Like other books in the financial-management genre, the title tells you what you need to know. Ramsey’s may be best for readers who are looking to climb out of debt before worrying about the ensuing stages in their personal-finance development.

3. I Will Teach You To Be Rich

Author: Ramit Sethi

Goodreads rating: 4.04 / 5

If you’re more likely to gain from a step-by-step and goal-oriented approach, Seithi’s book may be worth picking off the shelf. He offers a practical approach to what he calls the “four pillars” of personal finance: banking, saving, budgeting and investing.

Building Wealth

4. The Millionaire Next Door: The Surprising Secrets of America’s Wealthy

Authors: Thomas J. Stanley and William D. Danko

Goodreads rating: 3.99 / 5

Taking the tack that much can be learned from those of us who have already made it, so to speak, these two authors, both with Ph.D.s, examine the best practices of America’s very rich.
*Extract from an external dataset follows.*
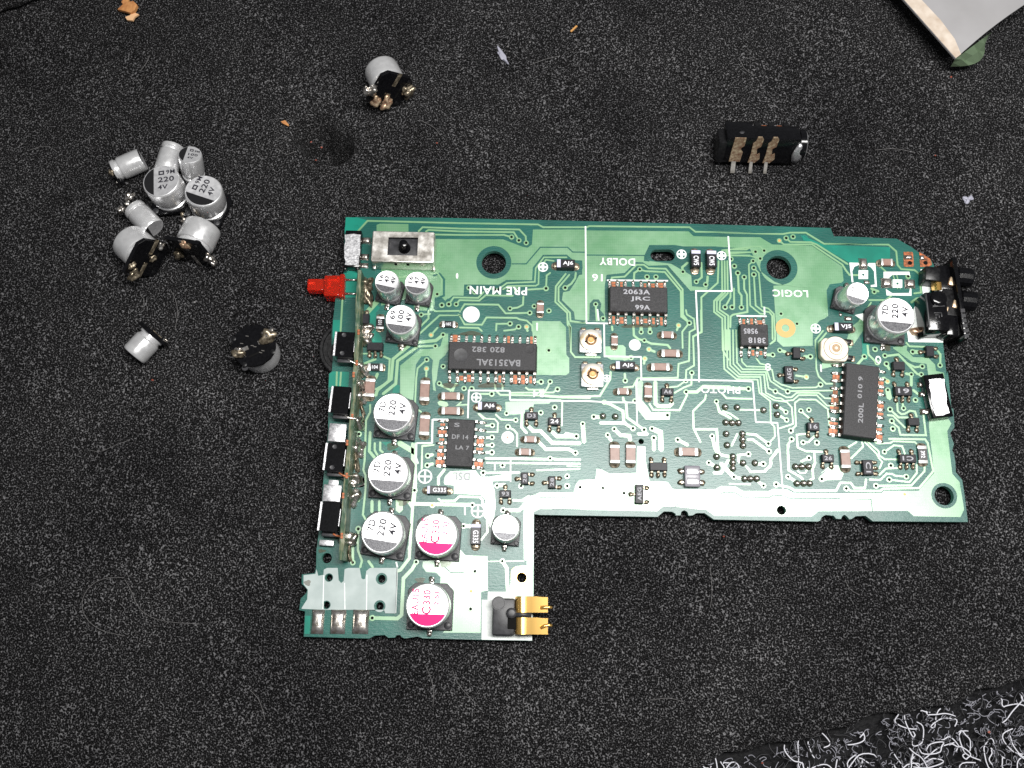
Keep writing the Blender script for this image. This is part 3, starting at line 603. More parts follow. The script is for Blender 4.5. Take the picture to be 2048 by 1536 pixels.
for s_ in ('E 320,305 425,308 425,330 375,350 352,400 365,520 345,520', 'E 530,310 605,310 622,570 555,572 555,552 600,545 590,400 560,360 520,335', 'E 695,405 978,405 985,450 965,438 790,440 748,478 695,475', 'E 720,595 790,640 975,638 985,590 1000,592 1002,668 728,665',
           'E 1100,378 1158,378 1200,530 1215,600 1148,692 1130,690', 'E 960,1110 1342,1110 1348,1182 968,1176', 'E 935,1000 1040,780 1160,760 1200,1110 960,1110', 'E 560,1010 520,900 470,860 380,880'): silk_poly(s_)
def sq_ring(x0, y0, x1, y1): silk_poly('E %d,%d %d,%d %d,%d %d,%d' % (x0, y0, x1, y0, x1, y1, x0, y1), holes=[ring(bp('E', (x0 + x1) / 2, (y0 + y1) / 2), 14 * CMZ, 12)])
sq_ring(420, 390, 525, 485); sq_ring(795, 490, 900, 580)
silk_poly('''Q 150,605 280,592 292,540 312,612 368,602 372,545 408,526 525,526 535,660 562,692 590,670 600,540 640,526 765,526 785,640 805,652 826,645 838,560 880,526 1180,526 1157,1026 1045,1022 1032,985 620,985 370,985 128,975 132,960 190,870 197,765 150,705''',
          .0090, 'grey_silkscreen', holes=[hole_ring(h, 4) for h in (HO[5], HO[6], HO[7], HO[8])])
for s_ in ('Q 372,605 362,975', 'Q 600,690 604,980', 'Q 845,600 840,990', 'Q 1178,530 1160,1020'): silk(s_, 13)
silk_poly('S 965,950 1160,952 1300,1010 1455,1012 1448,1486 895,1476 898,1040 960,1040', .0088)
for r, x, y, rr in (('B', 343, 1148, 95), ('H', 820, 385, 66), ('N', 1072, 412, 69)):
    c = bp(r, x, y); mk('fiducial_mark', prism(ring(c, rr * CMZ, 32), ZB, ZB + .0102, 'silkscreen'), None, panel)
c = bp('N', 1072, 410); mk('fiducial_mark', prism(ring(c, 9 * CMZ, 12), ZB, ZB + .0112, 'copper'), None, panel)
c = bp('B', 188, 725); mk('silk_patch', prism(ring(c, 34 * CMZ, 16, 14 * CMZ), ZB, ZB + .0102, 'silkscreen'), None, panel)
def plus_mark(r, x, y, rz, bar):
    c = bp(r, x, y); R_ = rz * CMZ; b = bar * CMZ; lp = []
    for q in range(4):
        a0 = q * math.pi / 2 + BETA; i0 = b; ri = R_ * .78; L = []
        for k in range(7):
            a = math.asin(min(.99, i0 / ri)) + (math.pi / 2 - 2 * math.asin(min(.99, i0 / ri))) * k / 6
            L.append((ri * math.cos(a), ri * math.sin(a)))
        L.append((i0, i0)); lp.append([(c.x + u * math.cos(a0) - v_ * math.sin(a0), c.y + u * math.sin(a0) + v_ * math.cos(a0)) for u, v_ in L])
    mk('polarity_mark', fill2d([ring(c, R_, 28)] + lp, ZB, ZB + .0100, 'silkscreen'), None, panel)
for a in (('B', 1130, 628, 58, 14), ('C', 1113, 488, 58, 14), ('C', 1552, 503, 55, 14), ('D', 1048, 1193, 58, 12), ('G', 618, 852, 58, 11), ('N', 165, 840, 79, 10), ('N', 745, 1220, 75, 11), ('H', 512, 752, 44, 10)): plus_mark(*a)
def silk_text(r, s, x0, y0, x1, y1, rot, mk_='silkscreen', z=.0108, mirror=False):
    c = bp(r, (x0 + x1) / 2, (y0 + y1) / 2); w_, h_ = abs(x1 - x0) * CMZ, abs(y1 - y0) * CMZ
    if abs(rot) == 90: w_, h_ = h_, w_
    mk('silk_text', text_mesh([(s, 0, 0, w_, h_, 0)], mk_, mirror), T(c.x, c.y, ZB + z) @ RZ(BETA + math.radians(rot)), panel)
for a in (('B', 'PRE MAIN', 315, 838, 965, 935, 180), ('C', 'DOLBY', 205, 525, 612, 615, 180), ('C', '16', 130, 700, 250, 790, 180), ('D', 'LOGIC', 570, 765, 970, 850, 180), ('I', 'PHOTO', 118, 615, 550, 700, 180),
          ('G', '24', 1235, 775, 1365, 850, 180), ('N', 'DSL', 475, 795, 655, 880, 180), ('I', '8', 822, 365, 885, 450, 0)):
    silk_text(*a, mk_='chip_print' if a[1] == 'DSL' else 'silkscreen')
silk_text('D', 'D', 905, 168, 965, 232, 180, 'bright_laminate', .0058, True); silk_text('D', 'C', 1225, 292, 1285, 352, 180, 'bright_laminate', .0058, True); silk_text('A', 'P', 705, 160, 765, 225, 0, 'bright_laminate', .0058)
c = bp('E', 637, 1370); mk('silk_ring', fill2d([ring(c, 45 * CMZ, 20, 32 * CMZ), ring(c, 28 * CMZ, 20, 17 * CMZ)], ZB, ZB + .0105, 'silkscreen'), None, panel)
# gold rings, copper pads
def annulus(r, x, y, ro, ri, mk_, z=.0092, name='plated_ring'): mk(name, fill2d([ring(bp(r, x, y), ro * CMZ, 36), ring(bp(r, x, y), ri * CMZ, 28)], ZB, ZB + z, mk_), None, panel)
annulus('D', 718, 1187, 110, 44, 'gold_pad')
mk('gold_pad', fill2d([wp(multi('S 1222,720 1250,690 1290,675 1400,668 1445,700 1450,960 1222,962')), ring(bp('S', 1335, 797), 53 * CMZ, 28)], ZB, ZB + .0092, 'gold'), None, panel)
mk('copper_pad', fill2d([wp(multi('E 915,187 1008,187 1018,200 1028,340 1018,350 928,350 918,340')), ring(bp('E', 985, 308), 24 * CMZ, 16)], ZB, ZB + .009, 'copper'), None, panel)
mk('copper_pad', fill2d([wp(multi('E 1085,190 1150,225 1210,268 1228,330 1180,350 1098,350')), ring(bp('E', 1155, 308), 24 * CMZ, 16)], ZB, ZB + .009, 'copper'), None, panel)
for r, x, y, rr in (('E', 985, 308, 25), ('E', 1155, 308, 25)): c = bp(r, x, y); mk('hole', prism(ring(c, rr * CMZ, 16), ZB, ZB + .0095, 'recess_shade'), None, panel)  # black disc painted for the shade in the drilled hole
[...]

The book’s success and value lies in how it makes those takeaways apply to those of us with a lot less in our portfolios than the lux types.
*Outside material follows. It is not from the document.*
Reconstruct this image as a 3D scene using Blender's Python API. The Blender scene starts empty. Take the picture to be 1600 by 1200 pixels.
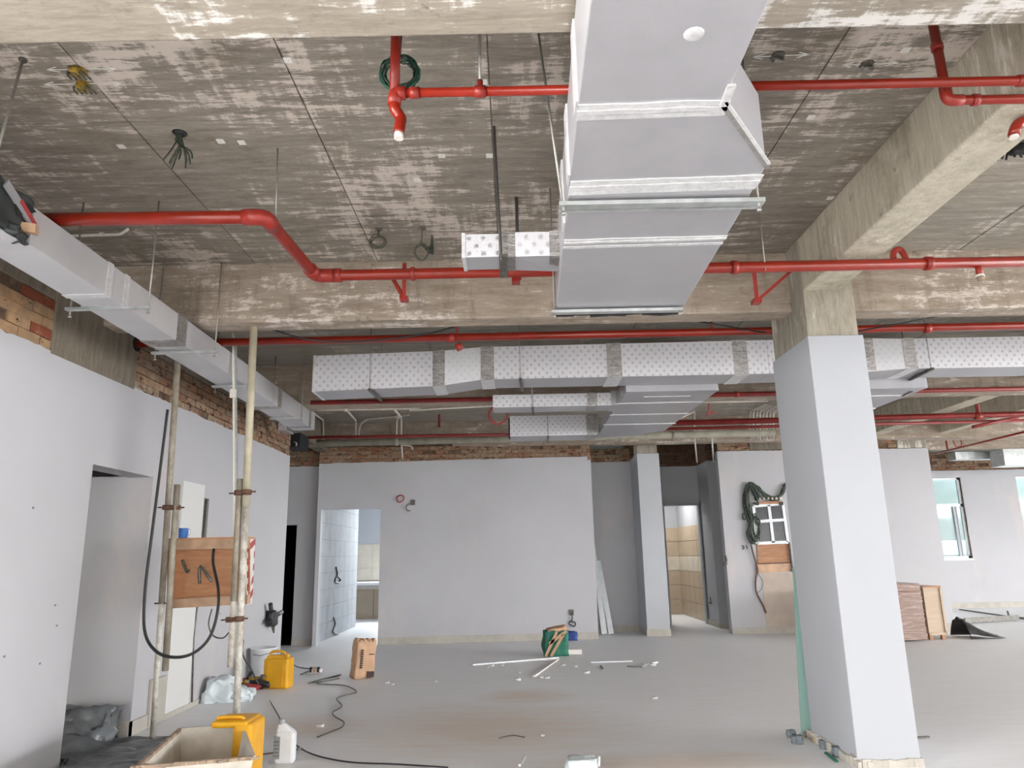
import bpy, bmesh, math, random
from mathutils import Vector, Matrix, Quaternion, noise as mnoise
random.seed(7)
S = bpy.context.scene
COL = S.collection
PI = math.pi

# ------------------------------------------------------------------ camera, sky, exposure
FPX = 1138.0
PITCH, ROLL = 0.2309, -0.0199
CAM = Vector((0, 0, 1.5))
_f = Vector((0, math.cos(PITCH), math.sin(PITCH)))
_r = Vector((1, 0, 0)); _u = Vector((0, -math.sin(PITCH), math.cos(PITCH)))
CR = _r*math.cos(ROLL) + _u*math.sin(ROLL)
CU = -_r*math.sin(ROLL) + _u*math.cos(ROLL)
cd = bpy.data.cameras.new('camera'); cam = bpy.data.objects.new('camera', cd); COL.objects.link(cam)
cd.sensor_width = 36; cd.lens = 36*FPX/1600; cd.clip_start = .05; cd.clip_end = 300
mw = Matrix.Identity(4)
for i in range(3):
    mw[i][0] = CR[i]; mw[i][1] = CU[i]; mw[i][2] = -_f[i]; mw[i][3] = CAM[i]
cam.matrix_world = mw
S.camera = cam
w = bpy.data.worlds.new('sky'); S.world = w; w.use_nodes = True
bg = w.node_tree.nodes['Background']; bg.inputs[0].default_value = (1, .985, .96, 1); bg.inputs[1].default_value = 4.2
S.view_settings.view_transform = 'Standard'; S.view_settings.look = 'None'
S.view_settings.gamma = 1; S.view_settings.use_curve_mapping = False
S.view_settings.exposure = 1.5
def area(name, loc, target, sx, sy, power, col=(1, 1, 1)):
    l = bpy.data.lights.new(name, 'AREA'); l.shape = 'RECTANGLE'; l.size = sx; l.size_y = sy; l.energy = power; l.color = col
    o = bpy.data.objects.new(name, l); COL.objects.link(o); o.location = loc
    o.rotation_euler = (Vector(target)-Vector(loc)).to_track_quat('-Z', 'Y').to_euler(); return o
# daylight entering through the open facade behind the photographer, the open east side and the far windows
area('daylight_rear_facade', (5, -16.0, 5.0), (4, 4.0, 0.5), 26, 7, 200, (1, .98, .96))
area('side_daylight_fill', (-11, -2.5, 3.2), (4, 3.5, 1.0), 8, 4, 1400, (1, .98, .95))  # added fill for left-facing faces, daylight from an assumed opening
area('daylight_east_facade', (26, 1, 7), (8, 6, 0.4), 26, 8, 14000, (.97, .98, 1))
area('daylight_store_window', (-2.6, 19.8, 2.1), (-2.6, 14, .6), 1.6, 1.4, 75, (.95, .98, 1))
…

5. The Richest Man in Babylon

Authors: George S. Clason, Charles Conrad

Goodreads rating: 4.22

This 100-pager, while nearly a hundred years old, retains as much value as when it was first published, in 1926. Some of the authors of the other books on this list have this classic on their bookshelves, and look fondly on its timeless advice for aspiring wealth-builders.

6. Unshakeable: Your Financial Freedom Playbook

Author: Tony Robbins

Goodreads rating: 4.14 / 5

While some of Robbins’ work focuses on get-rich-quick schemes for the everyman, his latest book offers more traditional advice on investing. It’s at its best when it borrows from the strategies and methods of top investors.

7. The Wealthy Barber

Author: David Chilton

Goodreads rating: 3.97 / 5

Unlike Robbins’ effort, this book claims to empower even the average salary-earner to help him or her to gain financial independence. It’s more readable than the average personal finance book, in part through its use of a successful barber’s experiences to illustrate Chilton’s most powerful points.
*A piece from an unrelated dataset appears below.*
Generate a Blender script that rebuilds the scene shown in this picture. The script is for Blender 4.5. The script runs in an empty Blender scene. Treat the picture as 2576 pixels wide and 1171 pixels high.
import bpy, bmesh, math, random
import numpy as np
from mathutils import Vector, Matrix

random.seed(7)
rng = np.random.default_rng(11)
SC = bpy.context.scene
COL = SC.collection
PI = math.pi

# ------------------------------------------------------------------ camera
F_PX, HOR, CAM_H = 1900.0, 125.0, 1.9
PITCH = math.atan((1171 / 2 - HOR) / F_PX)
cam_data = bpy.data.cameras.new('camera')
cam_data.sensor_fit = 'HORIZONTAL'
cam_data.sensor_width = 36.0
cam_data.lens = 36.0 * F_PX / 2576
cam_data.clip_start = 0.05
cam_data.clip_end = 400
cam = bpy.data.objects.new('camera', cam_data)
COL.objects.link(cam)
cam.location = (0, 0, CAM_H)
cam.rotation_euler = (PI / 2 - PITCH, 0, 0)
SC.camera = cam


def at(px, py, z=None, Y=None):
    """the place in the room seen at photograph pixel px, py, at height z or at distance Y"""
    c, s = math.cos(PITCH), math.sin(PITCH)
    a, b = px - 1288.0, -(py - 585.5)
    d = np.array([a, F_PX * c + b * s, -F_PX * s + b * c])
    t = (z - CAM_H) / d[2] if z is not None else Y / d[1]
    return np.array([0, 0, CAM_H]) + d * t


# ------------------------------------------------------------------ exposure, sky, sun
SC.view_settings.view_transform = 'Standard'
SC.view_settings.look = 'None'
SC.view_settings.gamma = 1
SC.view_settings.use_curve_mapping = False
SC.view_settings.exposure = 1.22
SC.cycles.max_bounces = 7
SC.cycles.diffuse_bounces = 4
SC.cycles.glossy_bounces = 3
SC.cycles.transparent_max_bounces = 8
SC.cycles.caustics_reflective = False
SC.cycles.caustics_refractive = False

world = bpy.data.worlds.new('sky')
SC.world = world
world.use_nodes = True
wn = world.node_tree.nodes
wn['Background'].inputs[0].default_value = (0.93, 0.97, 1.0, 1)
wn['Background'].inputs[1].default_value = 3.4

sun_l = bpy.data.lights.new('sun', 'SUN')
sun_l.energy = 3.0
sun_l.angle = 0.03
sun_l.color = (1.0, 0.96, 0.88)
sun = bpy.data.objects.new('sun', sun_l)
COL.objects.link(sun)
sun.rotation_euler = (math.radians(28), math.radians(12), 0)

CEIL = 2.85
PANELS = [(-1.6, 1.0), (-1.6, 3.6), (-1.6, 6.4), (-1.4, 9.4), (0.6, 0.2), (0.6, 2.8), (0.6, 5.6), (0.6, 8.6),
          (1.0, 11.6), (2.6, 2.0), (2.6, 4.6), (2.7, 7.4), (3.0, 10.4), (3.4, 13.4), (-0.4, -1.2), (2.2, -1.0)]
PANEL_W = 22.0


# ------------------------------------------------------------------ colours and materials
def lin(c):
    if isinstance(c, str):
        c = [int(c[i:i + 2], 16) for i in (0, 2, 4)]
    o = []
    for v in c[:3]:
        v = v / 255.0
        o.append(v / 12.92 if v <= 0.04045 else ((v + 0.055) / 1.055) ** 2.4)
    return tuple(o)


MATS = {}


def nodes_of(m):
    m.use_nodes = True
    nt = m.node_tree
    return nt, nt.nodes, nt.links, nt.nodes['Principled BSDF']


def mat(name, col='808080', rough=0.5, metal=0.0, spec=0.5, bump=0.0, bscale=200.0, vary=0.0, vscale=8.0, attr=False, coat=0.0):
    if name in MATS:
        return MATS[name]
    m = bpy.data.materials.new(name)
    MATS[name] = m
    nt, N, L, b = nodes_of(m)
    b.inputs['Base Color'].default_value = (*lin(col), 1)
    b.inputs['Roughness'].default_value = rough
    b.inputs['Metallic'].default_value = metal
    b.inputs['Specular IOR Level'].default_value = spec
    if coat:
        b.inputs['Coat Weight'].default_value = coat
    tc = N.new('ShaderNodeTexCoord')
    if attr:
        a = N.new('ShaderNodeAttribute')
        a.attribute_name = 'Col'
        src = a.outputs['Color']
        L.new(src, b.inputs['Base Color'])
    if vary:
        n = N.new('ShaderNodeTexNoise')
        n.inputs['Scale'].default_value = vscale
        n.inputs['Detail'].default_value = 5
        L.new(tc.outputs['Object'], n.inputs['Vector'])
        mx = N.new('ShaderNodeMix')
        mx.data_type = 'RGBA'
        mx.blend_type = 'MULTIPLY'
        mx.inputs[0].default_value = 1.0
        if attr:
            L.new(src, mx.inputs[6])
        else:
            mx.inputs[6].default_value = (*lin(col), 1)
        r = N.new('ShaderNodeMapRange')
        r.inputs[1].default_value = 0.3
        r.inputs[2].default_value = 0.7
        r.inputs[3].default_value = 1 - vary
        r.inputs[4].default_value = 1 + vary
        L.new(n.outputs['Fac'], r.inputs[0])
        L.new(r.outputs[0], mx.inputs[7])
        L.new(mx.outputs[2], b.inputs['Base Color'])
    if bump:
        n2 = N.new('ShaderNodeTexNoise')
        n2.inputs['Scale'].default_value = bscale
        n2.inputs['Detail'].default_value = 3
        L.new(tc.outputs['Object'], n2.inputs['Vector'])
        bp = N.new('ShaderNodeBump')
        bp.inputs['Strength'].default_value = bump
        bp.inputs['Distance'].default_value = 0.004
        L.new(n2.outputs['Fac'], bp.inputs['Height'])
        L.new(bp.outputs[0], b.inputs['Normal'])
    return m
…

On Personal Finance and Parenting

8. Make Your Kid a Money Genius (Even if You’re Not)

Author: Beth Kobliner

Goodreads rating: 4.25 / 5

Also the author of “Get a Financial Life: Personal Finance in Your Twenties and Thirties,” Kobliner addresses this 2017 book toward readers who have grown into parenthood, and now want to instruct their kids in managing money. She offers a guide teaching toddlers to teens everything there is to know about money, whether it’s how to use a credit card or how to pay for college.

9. Rich Dad Poor Dad: What the Rich Teach Their Kids About Money That the Poor and Middle Class Do Not

Author: Robert T. Kiyosaki

Goodreads rating: 3.92 / 5

Kiyosaki takes the stories of his own father, and the wealthy father of his best friend, to explore how parenting affects a long-term outlook on money and investing.

On Retirement

10. How to Retire Happy, Wild, and Free: Retirement Wisdom That You Won’t Get from Your Financial Advisor

Author: Ernie J. Zelinski

Goodreads rating: 3.71 / 5

At times, this may feel less like retirement wisdom than quiet wisdom you might receive from your yogi. Zelinski goes beyond dollars and cents to address how everything that’s important in your life is connected to the time after your work life ends; it also aims to get you to that milestone more quickly.